А вот певица Монеточка — это, похоже, серьезно. Все ее песни — о том, что поколение тридцатилетних обрело право на собственную ностальгию. На воспоминания о своих 16-ти, когда «кончилось пиво в ночном ларьке», а «соседа сланцы протерлись о бетон». Такое, знаете ли, «Лето» Майка Науменко, только образца 2018 года.

«В аромате хмельном джентльмены пускают дым // Их дамы прячут брови пушистые в шали душистые // Мы плывем так давно, что забыли откуда мы, куда мы // Из какой вышли пристани, и какой приз в конце». В сочетании с музыкой — это очень точное отражение ощущений подросшего молодняка, который повис в воздухе между эмиграцией внешней и внутренней, у которого вообще ничего нет, кроме детства.

«Видели все петербургские улицы как из помоек, из грязи безликой // Вязью кириллицы плавно рисуется слово великое — Россия». Здесь есть ирония, но нет стеба, потому что стеб — это прием тех, у кого бабло побеждает зло. А у Монеточки это такое воспоминание о том, что показал телевизор, безо всякого принятия того, что этот телевизор наврал. Просто — рисунок, фото в смартфоне. Поэтому Монеточка, возможно, очень надолго: покуда у нас безвременье и застой.

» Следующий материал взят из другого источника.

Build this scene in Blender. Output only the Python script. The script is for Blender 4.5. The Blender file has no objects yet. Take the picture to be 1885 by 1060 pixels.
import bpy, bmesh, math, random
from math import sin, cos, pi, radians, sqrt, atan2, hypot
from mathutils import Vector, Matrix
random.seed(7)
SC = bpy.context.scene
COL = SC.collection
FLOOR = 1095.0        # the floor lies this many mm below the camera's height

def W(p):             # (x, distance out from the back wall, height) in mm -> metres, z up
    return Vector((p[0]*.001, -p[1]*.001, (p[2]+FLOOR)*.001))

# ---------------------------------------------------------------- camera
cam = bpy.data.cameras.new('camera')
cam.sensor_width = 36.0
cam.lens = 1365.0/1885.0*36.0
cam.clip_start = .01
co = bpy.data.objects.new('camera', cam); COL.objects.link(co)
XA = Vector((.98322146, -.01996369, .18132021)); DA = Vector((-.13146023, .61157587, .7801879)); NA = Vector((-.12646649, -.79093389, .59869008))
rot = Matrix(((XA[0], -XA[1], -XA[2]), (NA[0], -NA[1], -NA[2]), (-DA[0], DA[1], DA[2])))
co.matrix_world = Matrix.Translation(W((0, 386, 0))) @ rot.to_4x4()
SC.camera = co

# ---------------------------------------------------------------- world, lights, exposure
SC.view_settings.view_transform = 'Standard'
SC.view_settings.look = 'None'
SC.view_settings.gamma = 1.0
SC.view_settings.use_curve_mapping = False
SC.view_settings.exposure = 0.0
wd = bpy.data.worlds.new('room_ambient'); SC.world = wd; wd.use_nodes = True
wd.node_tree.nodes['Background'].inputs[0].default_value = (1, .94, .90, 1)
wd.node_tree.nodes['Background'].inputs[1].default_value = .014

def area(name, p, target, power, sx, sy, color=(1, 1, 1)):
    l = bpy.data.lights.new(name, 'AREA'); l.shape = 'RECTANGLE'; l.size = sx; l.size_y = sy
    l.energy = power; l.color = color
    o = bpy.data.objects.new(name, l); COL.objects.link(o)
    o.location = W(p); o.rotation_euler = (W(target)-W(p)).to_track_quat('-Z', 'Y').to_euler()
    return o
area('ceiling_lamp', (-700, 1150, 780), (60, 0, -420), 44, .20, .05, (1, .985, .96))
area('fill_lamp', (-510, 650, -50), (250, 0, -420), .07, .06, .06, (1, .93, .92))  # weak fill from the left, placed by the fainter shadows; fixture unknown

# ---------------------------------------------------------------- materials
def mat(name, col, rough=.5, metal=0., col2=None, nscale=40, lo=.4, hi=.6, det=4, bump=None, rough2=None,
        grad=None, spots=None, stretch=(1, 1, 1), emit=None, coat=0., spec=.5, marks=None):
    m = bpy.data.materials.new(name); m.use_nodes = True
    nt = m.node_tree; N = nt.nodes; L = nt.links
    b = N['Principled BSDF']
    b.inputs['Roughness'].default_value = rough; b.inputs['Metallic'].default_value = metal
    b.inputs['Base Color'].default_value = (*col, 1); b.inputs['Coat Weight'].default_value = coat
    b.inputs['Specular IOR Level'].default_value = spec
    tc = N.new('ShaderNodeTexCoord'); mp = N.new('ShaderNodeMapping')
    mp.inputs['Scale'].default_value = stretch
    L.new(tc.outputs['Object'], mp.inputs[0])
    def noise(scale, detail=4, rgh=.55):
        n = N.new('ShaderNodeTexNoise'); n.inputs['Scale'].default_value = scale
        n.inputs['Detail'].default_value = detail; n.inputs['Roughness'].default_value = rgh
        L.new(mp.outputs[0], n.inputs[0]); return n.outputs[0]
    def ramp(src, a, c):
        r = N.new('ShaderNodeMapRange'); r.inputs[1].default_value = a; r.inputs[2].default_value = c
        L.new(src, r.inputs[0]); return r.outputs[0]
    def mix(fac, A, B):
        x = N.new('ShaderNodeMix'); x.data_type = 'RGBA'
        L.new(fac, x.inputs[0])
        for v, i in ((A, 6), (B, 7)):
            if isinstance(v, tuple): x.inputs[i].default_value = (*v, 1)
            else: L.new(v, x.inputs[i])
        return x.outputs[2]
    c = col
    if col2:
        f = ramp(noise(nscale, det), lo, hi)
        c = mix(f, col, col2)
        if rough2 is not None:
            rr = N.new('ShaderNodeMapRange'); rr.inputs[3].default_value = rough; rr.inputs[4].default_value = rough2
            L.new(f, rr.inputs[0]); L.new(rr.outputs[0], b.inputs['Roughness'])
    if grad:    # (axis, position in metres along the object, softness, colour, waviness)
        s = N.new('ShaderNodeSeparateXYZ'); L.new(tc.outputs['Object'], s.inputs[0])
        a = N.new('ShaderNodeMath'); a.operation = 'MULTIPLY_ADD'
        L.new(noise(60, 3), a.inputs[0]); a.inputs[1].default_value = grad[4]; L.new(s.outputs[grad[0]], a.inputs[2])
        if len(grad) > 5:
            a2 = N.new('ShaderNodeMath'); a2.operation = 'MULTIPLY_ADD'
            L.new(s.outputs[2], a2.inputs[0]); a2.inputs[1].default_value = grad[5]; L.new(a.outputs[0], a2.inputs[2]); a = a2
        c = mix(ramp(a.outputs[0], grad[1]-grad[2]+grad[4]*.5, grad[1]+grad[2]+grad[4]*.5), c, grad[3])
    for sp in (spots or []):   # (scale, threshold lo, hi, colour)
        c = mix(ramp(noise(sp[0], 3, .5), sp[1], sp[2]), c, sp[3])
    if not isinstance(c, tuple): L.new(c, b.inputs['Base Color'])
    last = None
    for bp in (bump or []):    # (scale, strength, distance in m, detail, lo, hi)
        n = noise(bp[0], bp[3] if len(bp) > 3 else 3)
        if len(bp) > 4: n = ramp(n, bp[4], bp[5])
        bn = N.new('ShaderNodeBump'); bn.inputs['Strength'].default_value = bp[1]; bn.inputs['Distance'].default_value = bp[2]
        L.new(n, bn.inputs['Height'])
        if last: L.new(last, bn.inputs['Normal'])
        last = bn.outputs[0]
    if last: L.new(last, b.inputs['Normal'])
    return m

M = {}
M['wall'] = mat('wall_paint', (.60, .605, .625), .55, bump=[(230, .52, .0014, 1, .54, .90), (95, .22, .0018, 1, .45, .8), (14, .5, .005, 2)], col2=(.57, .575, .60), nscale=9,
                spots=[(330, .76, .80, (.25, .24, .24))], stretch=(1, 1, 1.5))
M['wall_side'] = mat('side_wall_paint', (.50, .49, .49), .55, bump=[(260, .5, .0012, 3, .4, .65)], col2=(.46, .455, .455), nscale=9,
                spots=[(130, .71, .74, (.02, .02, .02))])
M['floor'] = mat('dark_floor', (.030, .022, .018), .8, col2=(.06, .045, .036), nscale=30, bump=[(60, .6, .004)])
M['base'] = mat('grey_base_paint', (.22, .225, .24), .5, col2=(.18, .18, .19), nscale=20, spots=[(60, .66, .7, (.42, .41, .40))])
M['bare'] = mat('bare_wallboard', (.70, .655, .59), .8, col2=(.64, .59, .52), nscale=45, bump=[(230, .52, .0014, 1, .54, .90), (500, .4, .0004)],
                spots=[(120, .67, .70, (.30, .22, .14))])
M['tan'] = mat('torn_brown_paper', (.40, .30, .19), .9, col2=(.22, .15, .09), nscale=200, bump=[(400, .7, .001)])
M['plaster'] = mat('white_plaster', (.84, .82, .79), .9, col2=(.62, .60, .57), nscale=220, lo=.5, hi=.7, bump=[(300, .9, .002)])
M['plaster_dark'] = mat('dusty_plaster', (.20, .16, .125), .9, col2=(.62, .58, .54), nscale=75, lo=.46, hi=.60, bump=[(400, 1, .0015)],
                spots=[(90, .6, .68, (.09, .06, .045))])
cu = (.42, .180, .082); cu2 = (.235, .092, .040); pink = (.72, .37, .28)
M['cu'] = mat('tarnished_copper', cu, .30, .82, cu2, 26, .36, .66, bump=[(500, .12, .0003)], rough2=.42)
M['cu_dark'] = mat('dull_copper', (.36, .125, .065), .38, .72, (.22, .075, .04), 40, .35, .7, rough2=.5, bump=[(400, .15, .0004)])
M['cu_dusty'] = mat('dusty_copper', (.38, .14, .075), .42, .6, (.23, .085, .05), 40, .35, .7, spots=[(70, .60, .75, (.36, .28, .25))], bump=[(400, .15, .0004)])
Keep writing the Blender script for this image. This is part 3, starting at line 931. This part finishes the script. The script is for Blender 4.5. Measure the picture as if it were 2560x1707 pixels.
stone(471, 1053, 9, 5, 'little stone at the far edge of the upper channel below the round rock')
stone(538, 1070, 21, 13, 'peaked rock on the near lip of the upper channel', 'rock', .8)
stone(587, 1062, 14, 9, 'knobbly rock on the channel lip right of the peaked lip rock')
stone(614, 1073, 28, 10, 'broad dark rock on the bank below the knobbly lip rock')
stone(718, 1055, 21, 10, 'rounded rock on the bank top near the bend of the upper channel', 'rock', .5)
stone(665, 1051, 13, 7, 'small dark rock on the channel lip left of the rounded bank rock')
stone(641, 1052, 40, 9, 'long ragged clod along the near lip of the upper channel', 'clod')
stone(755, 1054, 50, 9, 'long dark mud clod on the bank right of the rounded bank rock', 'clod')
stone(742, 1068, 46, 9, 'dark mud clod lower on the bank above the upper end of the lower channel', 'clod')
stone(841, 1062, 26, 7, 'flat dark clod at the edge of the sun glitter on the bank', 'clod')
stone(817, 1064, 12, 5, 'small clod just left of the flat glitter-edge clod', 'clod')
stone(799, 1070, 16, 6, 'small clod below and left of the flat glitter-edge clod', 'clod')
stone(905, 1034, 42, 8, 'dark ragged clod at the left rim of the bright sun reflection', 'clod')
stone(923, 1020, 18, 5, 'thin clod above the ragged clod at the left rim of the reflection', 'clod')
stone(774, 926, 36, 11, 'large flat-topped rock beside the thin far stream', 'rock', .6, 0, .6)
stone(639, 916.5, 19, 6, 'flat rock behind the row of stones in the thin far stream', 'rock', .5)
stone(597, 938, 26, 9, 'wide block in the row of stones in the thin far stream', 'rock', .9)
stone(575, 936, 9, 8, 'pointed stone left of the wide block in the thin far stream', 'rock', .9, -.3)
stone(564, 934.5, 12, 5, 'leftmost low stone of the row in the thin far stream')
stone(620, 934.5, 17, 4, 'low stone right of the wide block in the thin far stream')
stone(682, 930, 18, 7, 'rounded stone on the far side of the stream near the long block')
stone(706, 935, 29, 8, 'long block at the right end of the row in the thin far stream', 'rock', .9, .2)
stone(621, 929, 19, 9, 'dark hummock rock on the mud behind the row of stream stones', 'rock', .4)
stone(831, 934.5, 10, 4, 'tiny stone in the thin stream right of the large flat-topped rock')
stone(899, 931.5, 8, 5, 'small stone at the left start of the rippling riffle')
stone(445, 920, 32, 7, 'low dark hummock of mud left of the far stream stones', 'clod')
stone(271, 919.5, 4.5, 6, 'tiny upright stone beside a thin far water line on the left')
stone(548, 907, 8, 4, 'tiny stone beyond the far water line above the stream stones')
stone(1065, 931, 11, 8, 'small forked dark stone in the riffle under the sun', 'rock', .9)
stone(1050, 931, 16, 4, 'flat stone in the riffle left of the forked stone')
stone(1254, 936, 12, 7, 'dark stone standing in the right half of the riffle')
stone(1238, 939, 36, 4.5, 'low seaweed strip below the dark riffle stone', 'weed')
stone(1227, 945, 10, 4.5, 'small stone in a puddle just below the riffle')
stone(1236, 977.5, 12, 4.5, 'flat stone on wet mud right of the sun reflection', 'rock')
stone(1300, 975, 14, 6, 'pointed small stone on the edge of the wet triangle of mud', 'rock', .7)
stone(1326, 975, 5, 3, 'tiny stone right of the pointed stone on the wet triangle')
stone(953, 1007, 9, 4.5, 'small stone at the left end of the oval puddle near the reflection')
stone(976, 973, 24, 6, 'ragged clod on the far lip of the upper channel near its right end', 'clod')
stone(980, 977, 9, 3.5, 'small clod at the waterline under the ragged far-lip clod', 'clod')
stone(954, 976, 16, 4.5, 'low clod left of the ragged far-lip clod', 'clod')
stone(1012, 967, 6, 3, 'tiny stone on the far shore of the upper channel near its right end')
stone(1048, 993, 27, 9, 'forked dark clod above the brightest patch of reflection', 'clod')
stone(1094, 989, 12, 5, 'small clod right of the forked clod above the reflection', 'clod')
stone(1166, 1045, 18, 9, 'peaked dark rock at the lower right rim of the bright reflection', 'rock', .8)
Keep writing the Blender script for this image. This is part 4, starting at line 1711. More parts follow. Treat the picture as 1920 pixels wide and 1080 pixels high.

И вот здесь, в этом безвременье, в выкачанном воздухе, становится понятно, почему интерес к поэзии рухнул, когда капитализм пришел в Россию. И почему сейчас, на уровне всех новых (чуть было не написал «самодеятельных», но именно что самодеятельных, а не бизнес-проектных) певцов поэзия возвращается.

Поэзия — это форма, структура, орнамент. Лев Толстой говорил, что писать стихи — это как пахать в припляску. Очень точно. Поэзия — это создание формы в пустоте, хаосе, это создание из ничего кое-чего, за что можно ухватиться: рифма — простейший шторм-трап. «Поэтическая речь сложно организована и в этом качестве противостоит мировой энтропии. А энтропия есть единственное бесспорное и абсолютное зло. Поэтому любой, кто хорошо — энергично, точно, мнемонически-привлекательно — пишет в рифму, уже делает благое дело», — отмечал Дмитрий Быков в «Кратком курсе советской литературы». Вот почему поэзия помогает выжить, когда приходит непонятное либо страшное: любовь, смерть, крах надежд. И вот почему о ней забывают, когда дела и так идут в гору.

Отличие брежневских поэтов-песенников от нынешних самодеятельных в том, что советские прекрасно знали всю поэзию, от Баркова до Бродского, но сознательно рисовали фальшивый орнамент на потемкинских деревнях. А нынешние действительно вынырнули из ниоткуда, зная в лучшем случае Пушкина, Пастернака, Ахматову и Бродского, пропустив гигантские пласты, от тютчевско-фетовского до самойлово-слуцкого. Однако они пытаются укротить собственный хаос (как Монеточка или Гречка) или применить к себе приемы чужого укрощения (как рэперы), но не тратить строки, ритмы и рифмы на фикцию и филькину грамоту.

Вот почему они мне все так симпатичны, хотя крайне не близки. Я совершенно холоден к ним, но я полностью на их стороне. Ведь даже неудачное упорядочивание лучше постылой стужи распада.